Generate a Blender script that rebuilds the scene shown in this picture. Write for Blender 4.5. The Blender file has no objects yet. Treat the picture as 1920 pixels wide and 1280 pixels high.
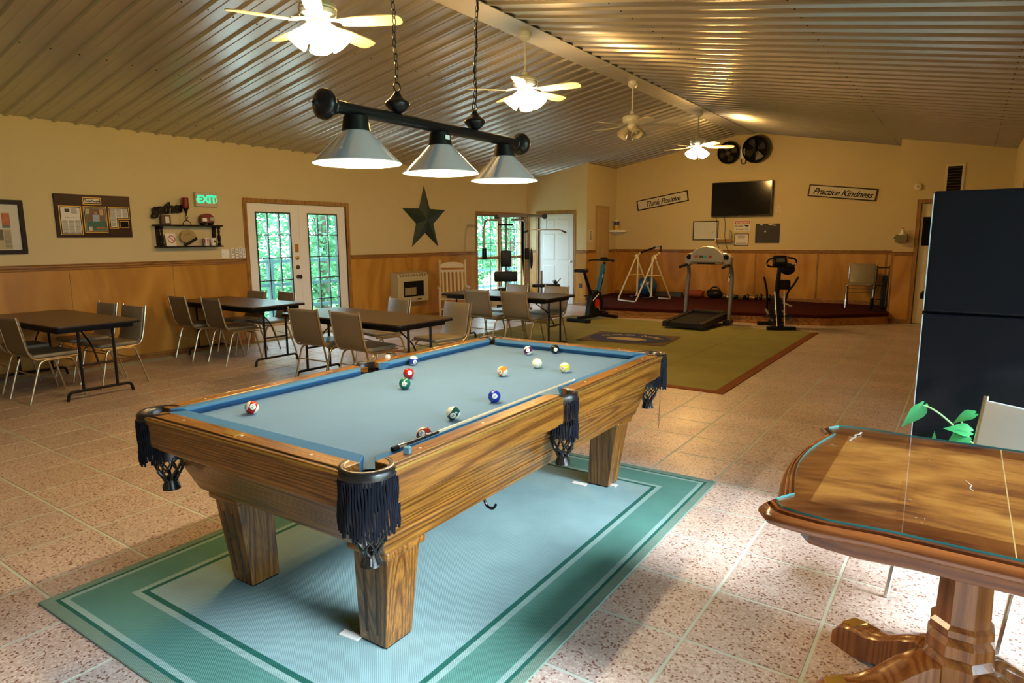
import bpy, bmesh, math, random
from mathutils import Vector, Matrix, Euler
random.seed(11)
SC = bpy.context.scene
COL = SC.collection
R = math.radians
PI = math.pi

# ------------------------------------------------------------------ camera
YAW, PITCH, ROLL = -0.609591, -0.1576156, -0.0052689
cam_d = bpy.data.cameras.new('camera')
cam = bpy.data.objects.new('camera', cam_d)
COL.objects.link(cam)
_f = Vector((math.sin(YAW)*math.cos(PITCH), math.cos(YAW)*math.cos(PITCH), math.sin(PITCH)))
_r = Vector((math.cos(YAW), -math.sin(YAW), 0))
_u = _r.cross(_f)
_r2 = _r*math.cos(ROLL) + _u*math.sin(ROLL)
_u2 = -_r*math.sin(ROLL) + _u*math.cos(ROLL)
_m = Matrix.Identity(4)
for i in range(3):
    _m[i][0], _m[i][1], _m[i][2] = _r2[i], _u2[i], -_f[i]
CAMLOC = Vector((0, 0, 1.52))
_m.translation = CAMLOC
cam.matrix_world = _m
cam_d.sensor_width = 36.0
cam_d.lens = 36.0*1216.06/1920.0
cam_d.clip_start = 0.02
cam_d.clip_end = 300
SC.camera = cam

# ------------------------------------------------------------------ world, view
world = bpy.data.worlds.new('overcast_sky')
SC.world = world
world.use_nodes = True
_bg = world.node_tree.nodes['Background']
_bg.inputs[0].default_value = (0.64, 0.86, 1.0, 1)
_bg.inputs[1].default_value = 13.0
SC.view_settings.view_transform = 'Standard'
SC.view_settings.look = 'None'
SC.view_settings.gamma = 1.0
SC.view_settings.use_curve_mapping = False
SC.view_settings.exposure = 0.0
SC.cycles.max_bounces = 9
SC.cycles.diffuse_bounces = 5
SC.cycles.glossy_bounces = 4
SC.cycles.transmission_bounces = 6
SC.cycles.transparent_max_bounces = 12
SC.cycles.caustics_reflective = False
SC.cycles.caustics_refractive = False
SC.cycles.sample_clamp_indirect = 6.0
SC.cycles.use_denoising = True

def portal(name, loc, rot, sx, sy):
    d = bpy.data.lights.new(name, 'AREA'); d.shape = 'RECTANGLE'; d.size = sx; d.size_y = sy
    d.cycles.is_portal = True
    o = bpy.data.objects.new(name, d); COL.objects.link(o)
    o.location = loc; o.rotation_euler = rot
    return o
SUN_ELEV, SUN_AZ = 37.0, 3.0       # hazy sun standing over the right side of the building
sd = bpy.data.lights.new('hazy_sun', 'SUN'); sd.energy = 19.0; sd.angle = R(22); sd.color = (.88, .95, 1.0)
so_ = bpy.data.objects.new('hazy_sun', sd); COL.objects.link(so_)
so_.rotation_euler = (0, R(90-SUN_ELEV), R(SUN_AZ)); so_.location = (12, 2, 9)
# portals only guide the sampling of the sky through the window openings
portal('sky_portal', (1.73, 2.0, 1.35), (0, R(90), 0), 2.55, 3.6)
portal('sky_portal', (-8.80, 6.575, 1.1), (0, R(-90), 0), 1.9, 1.9)
portal('sky_portal', (-8.80, 11.95, 1.25), (0, R(-90), 0), 1.6, 1.8)

FAN_W = 150.0
BULB_W = 42.0
WARM = (1.0, 0.54, 0.14)
COOL = (1.0, 0.78, 0.48)

def point_light(name, loc, power, color, radius, parent=None):
    d = bpy.data.lights.new(name, 'POINT'); d.energy = power; d.color = color; d.shadow_soft_size = radius
    o = bpy.data.objects.new(name, d); COL.objects.link(o)
    o.location = loc
    if parent: o.parent = parent
    return o

# ------------------------------------------------------------------ mesh helper
def _frame(t):
    t = t.normalized()
    a = Vector((0, 0, 1)) if abs(t.z) < 0.9 else Vector((1, 0, 0))
    u = t.cross(a).normalized()
    return u, t.cross(u).normalized()

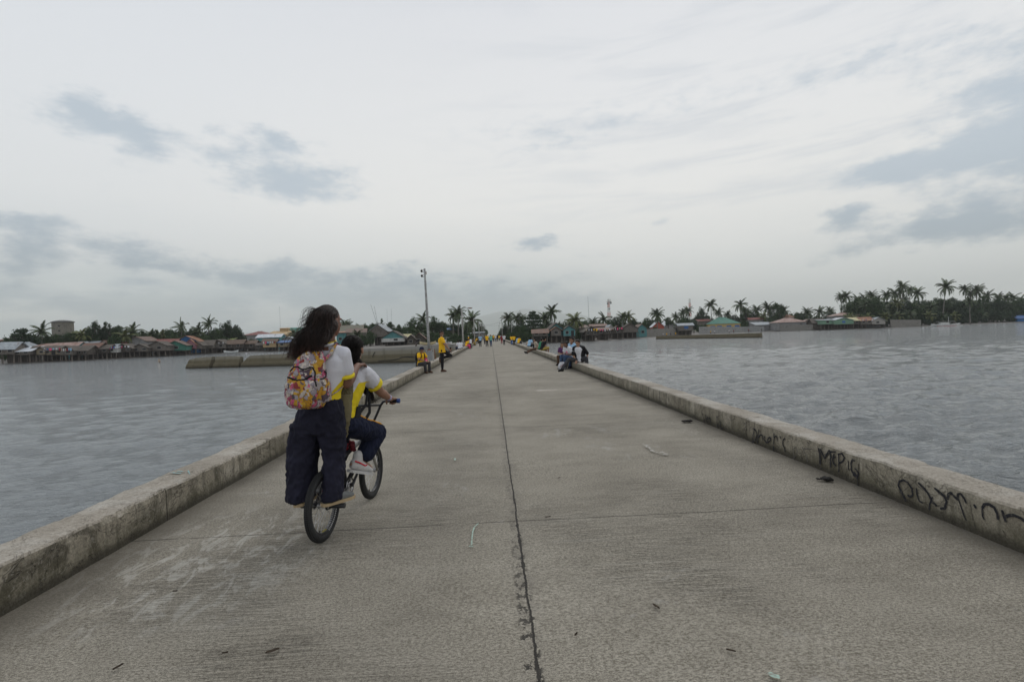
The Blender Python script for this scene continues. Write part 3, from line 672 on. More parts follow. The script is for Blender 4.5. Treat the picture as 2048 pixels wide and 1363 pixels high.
def palm_crown(seed,wind=0.0,nf=25,L=3.9,m=None,up=1.0):
    r=random.Random(seed); b=MB()
    for i in range(nf):
        a=2*PI*i/nf*1.0+r.uniform(-.2,.2)+ (i%3)*.5; tier=((i*7)%nf)/nf; e0=R(82)*(1-tier)+R(-38)*tier; e0*=up; l=L*r.uniform(.85,1.1)
        p=Vector((0,0,0)); e=e0; dirh=Vector((math.cos(a),math.sin(a),0)); pts=[p.copy()]; n=12; drs=[]
        for k in range(n):
            d=dirh*math.cos(e)+Vector((0,0,math.sin(e))); d+=Vector((-wind*(k/n)*.9,0,0)); d.normalize(); p=p+d*(l/n); pts.append(p.copy()); drs.append(d); e-=R(4.2+2.5*tier)*(1+.9*k/n)
        b.tube(pts[:-1],[.05*(1-.8*k/n) for k in range(n)],3,cap=False)
        for k in range(1,n*3):
            f=k/(n*3); q=f*n; i0=int(q); c=pts[i0].lerp(pts[min(i0+1,n)],q-i0); d=drs[min(i0,n-1)]; side=d.cross(Vector((0,0,1))).normalized()
            if side.length<.1: continue
            ll=.95*math.sin(PI*min(1,f*.82+.16))**.7
            for s in(-1,1):
                o=(side*s*.75+d*.55+Vector((0,0,-.3-.3*r.random()))+Vector((-wind*.5,0,0))).normalized(); t=c+o*ll; wv=d*.085
                b.add([c-wv,c+wv,t+Vector((0,0,-.08))],[(0,1,2)])
    for k in range(7):
        a=k*.9; b.sph((.22*math.cos(a),.22*math.sin(a),-.25-.05*(k%2)),.13,6)
    return b
crowns=[palm_crown(1).build('crown',M_palm),palm_crown(2,nf=22,L=4.2).build('crown',M_palm),palm_crown(3,wind=.75,nf=23,L=4.1).build('crown',M_palm),palm_crown(4,wind=.3,nf=20).build('crown',M_palmy),palm_crown(5,wind=1.1,nf=19,L=4.3,up=1.05).build('crown',M_palm)]
crown_me=[c.data for c in crowns]
for c in crowns: bpy.data.objects.remove(c)
TREES=[]; 
def palm(px,top,off,k=0,lean=0.0,s=1.0,trunk_off=0,label=None,young=False):
    Y=yfor(px,off) if off<1000 else off-1000
    x=XY(px,Y); g=tz(x,Y); zt=zat(px,top,Y)-g; h=max(1.2,zt-2.9*s)
    root=empty('coconut_palm',(x-lean*h,Y,g),cat='palm tree',group='coconut palms on the far shore'); root['px']=px
    b=MB(); n=9; pts=[];rs=[]
    for i in range(n+1):
        f=i/n; pts.append((lean*h*f**1.6,.15*math.sin(f*3+px),h*f)); rs.append((.26-.12*f)*(.9+.1*s)+(.12*(1-f)**6))
    b.tube(pts,rs,7); b.build('trunk',M_trunk,root,smooth=True)
    c=bpy.data.objects.new('crown',crown_me[k]); link(c,root); c.location=pts[-1]; c.scale=(s,s,s); c.rotation_euler=(random.uniform(-.12,.12),random.uniform(-.12,.12),random.uniform(0,6.28) if k in(0,1) else random.uniform(-.5,.5))
    TREES.append((root,'palm',px,h,label)); return root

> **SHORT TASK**
Reproduce the records word for word, please, from their first line up to and including the line that contains "PI = math.pi", but no pictures.

> **EXPECTED OUTPUT**
Generate a Blender script that rebuilds the scene shown in this picture. Write for Blender 4.5. The Blender file has no objects yet. Treat the picture as 1920 pixels wide and 1280 pixels high.
import bpy, bmesh, math, random
from mathutils import Vector, Matrix, Euler
random.seed(11)
SC = bpy.context.scene
COL = SC.collection
R = math.radians
PI = math.pi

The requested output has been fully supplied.